■ EXERCISE: Within the material below, transcribe exactly the lines from the one holding "Generate a Blender" through the one holding "R = math.radians", keeping both ends and skipping the rest.

■ DATASET RECORDS:
----

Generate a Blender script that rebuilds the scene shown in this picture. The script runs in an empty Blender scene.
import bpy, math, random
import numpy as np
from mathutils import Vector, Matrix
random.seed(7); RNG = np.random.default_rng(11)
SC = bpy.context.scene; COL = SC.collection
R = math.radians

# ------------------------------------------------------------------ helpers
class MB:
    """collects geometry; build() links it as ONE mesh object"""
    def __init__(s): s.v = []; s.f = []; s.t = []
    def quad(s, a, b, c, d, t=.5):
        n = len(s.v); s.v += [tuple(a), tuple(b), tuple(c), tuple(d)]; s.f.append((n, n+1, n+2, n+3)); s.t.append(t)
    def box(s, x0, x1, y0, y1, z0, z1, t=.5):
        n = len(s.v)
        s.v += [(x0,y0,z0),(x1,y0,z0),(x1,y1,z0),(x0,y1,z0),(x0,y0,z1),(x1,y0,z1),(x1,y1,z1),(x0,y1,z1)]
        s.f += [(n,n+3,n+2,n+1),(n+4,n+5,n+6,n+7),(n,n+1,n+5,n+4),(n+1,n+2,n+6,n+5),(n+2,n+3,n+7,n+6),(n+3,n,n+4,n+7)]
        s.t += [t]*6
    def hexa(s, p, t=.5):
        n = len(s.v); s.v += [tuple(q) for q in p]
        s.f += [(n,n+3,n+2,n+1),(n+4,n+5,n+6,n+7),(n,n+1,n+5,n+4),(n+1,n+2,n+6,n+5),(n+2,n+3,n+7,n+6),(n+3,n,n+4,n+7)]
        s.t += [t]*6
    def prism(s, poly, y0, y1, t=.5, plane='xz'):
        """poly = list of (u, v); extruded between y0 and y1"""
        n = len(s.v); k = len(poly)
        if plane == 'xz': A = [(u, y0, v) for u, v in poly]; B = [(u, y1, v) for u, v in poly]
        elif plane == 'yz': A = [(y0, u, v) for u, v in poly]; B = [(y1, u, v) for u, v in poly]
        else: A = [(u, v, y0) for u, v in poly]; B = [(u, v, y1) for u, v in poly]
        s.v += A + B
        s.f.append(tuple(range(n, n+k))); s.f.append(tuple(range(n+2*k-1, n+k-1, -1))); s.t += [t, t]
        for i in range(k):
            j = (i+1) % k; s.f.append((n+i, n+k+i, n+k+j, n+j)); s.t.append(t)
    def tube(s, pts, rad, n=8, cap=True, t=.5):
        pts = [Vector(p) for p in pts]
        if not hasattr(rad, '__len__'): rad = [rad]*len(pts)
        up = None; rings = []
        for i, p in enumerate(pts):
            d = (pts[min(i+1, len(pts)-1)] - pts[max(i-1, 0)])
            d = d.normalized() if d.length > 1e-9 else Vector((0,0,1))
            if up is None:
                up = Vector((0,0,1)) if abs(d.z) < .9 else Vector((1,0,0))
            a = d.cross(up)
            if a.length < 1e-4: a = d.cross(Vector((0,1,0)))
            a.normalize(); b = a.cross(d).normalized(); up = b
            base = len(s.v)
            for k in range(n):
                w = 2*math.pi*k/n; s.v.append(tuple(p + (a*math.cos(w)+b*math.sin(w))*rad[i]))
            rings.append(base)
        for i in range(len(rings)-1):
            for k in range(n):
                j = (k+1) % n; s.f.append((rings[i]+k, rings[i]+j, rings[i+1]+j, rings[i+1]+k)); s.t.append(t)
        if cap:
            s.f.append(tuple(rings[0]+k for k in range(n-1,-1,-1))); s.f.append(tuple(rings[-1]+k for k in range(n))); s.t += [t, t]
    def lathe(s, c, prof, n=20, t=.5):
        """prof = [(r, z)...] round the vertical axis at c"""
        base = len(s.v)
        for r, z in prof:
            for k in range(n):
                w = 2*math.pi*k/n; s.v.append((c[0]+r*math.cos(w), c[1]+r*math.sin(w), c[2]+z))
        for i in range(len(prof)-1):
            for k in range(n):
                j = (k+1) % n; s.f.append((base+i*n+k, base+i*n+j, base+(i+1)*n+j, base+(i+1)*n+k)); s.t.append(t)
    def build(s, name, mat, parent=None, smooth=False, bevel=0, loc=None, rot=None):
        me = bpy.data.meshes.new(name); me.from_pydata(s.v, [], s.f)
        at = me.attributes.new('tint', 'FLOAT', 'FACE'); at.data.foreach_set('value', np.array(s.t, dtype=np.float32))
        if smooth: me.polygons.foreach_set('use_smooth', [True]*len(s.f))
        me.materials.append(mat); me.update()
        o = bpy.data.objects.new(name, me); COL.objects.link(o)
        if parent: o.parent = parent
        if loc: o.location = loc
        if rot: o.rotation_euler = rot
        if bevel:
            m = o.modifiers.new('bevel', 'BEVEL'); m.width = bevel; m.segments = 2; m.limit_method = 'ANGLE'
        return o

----

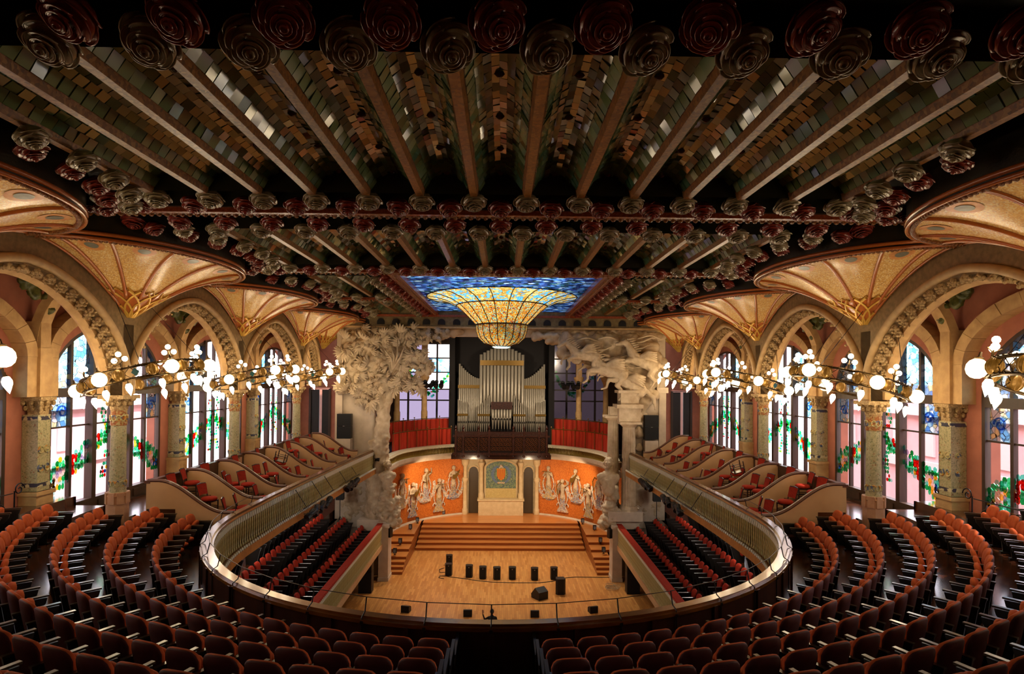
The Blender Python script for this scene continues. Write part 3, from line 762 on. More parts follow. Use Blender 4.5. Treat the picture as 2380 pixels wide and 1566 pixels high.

----

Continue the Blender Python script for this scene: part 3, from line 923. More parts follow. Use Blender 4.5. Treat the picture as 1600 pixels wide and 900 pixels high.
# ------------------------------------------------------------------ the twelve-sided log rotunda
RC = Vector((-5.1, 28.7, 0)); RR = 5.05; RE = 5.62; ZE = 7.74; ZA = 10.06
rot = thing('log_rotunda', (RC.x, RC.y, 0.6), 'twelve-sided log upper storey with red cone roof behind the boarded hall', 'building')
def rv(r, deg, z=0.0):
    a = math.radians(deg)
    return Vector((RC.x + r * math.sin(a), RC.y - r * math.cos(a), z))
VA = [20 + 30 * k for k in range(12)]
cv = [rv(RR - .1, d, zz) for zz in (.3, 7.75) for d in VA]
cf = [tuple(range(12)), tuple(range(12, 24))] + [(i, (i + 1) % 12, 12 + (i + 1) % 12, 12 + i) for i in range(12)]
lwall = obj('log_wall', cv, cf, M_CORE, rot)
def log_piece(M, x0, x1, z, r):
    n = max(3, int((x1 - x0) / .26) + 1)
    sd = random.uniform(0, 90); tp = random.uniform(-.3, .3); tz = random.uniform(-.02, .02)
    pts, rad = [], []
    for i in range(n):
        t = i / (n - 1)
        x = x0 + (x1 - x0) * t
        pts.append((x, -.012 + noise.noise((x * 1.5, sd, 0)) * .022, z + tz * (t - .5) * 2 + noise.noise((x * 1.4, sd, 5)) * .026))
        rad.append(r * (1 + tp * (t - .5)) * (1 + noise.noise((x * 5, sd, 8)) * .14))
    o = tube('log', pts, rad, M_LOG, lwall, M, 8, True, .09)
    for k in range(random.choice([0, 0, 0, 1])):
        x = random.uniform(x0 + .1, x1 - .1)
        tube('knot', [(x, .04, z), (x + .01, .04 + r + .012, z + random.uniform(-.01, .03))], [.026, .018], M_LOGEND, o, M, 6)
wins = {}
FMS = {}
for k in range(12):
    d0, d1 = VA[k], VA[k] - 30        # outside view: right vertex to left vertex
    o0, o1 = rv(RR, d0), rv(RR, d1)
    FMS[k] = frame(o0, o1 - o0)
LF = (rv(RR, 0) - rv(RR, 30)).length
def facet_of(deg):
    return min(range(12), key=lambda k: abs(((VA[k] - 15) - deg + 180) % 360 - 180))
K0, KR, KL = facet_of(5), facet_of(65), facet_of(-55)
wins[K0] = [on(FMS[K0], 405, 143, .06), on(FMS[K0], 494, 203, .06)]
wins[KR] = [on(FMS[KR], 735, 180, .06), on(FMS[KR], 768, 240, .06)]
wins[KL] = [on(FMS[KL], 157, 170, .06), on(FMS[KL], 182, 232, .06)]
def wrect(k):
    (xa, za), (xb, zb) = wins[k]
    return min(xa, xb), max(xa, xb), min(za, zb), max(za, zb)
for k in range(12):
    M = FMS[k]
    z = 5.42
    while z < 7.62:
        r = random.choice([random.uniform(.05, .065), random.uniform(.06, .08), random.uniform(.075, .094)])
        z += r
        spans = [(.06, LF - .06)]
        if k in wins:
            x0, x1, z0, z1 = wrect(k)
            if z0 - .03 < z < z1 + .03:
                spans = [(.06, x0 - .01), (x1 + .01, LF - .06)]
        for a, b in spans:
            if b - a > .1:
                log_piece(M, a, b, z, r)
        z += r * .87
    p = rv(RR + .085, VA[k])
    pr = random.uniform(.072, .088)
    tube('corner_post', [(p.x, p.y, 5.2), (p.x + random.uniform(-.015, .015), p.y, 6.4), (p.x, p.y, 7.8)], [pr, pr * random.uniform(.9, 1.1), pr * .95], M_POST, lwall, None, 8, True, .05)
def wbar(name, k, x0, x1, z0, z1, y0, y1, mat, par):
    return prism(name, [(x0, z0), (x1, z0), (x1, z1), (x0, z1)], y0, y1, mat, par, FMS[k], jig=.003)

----

■ ANSWER FOR THE TASK:
Generate a Blender script that rebuilds the scene shown in this picture. The script runs in an empty Blender scene.
import bpy, math, random
import numpy as np
from mathutils import Vector, Matrix
random.seed(7); RNG = np.random.default_rng(11)
SC = bpy.context.scene; COL = SC.collection
R = math.radians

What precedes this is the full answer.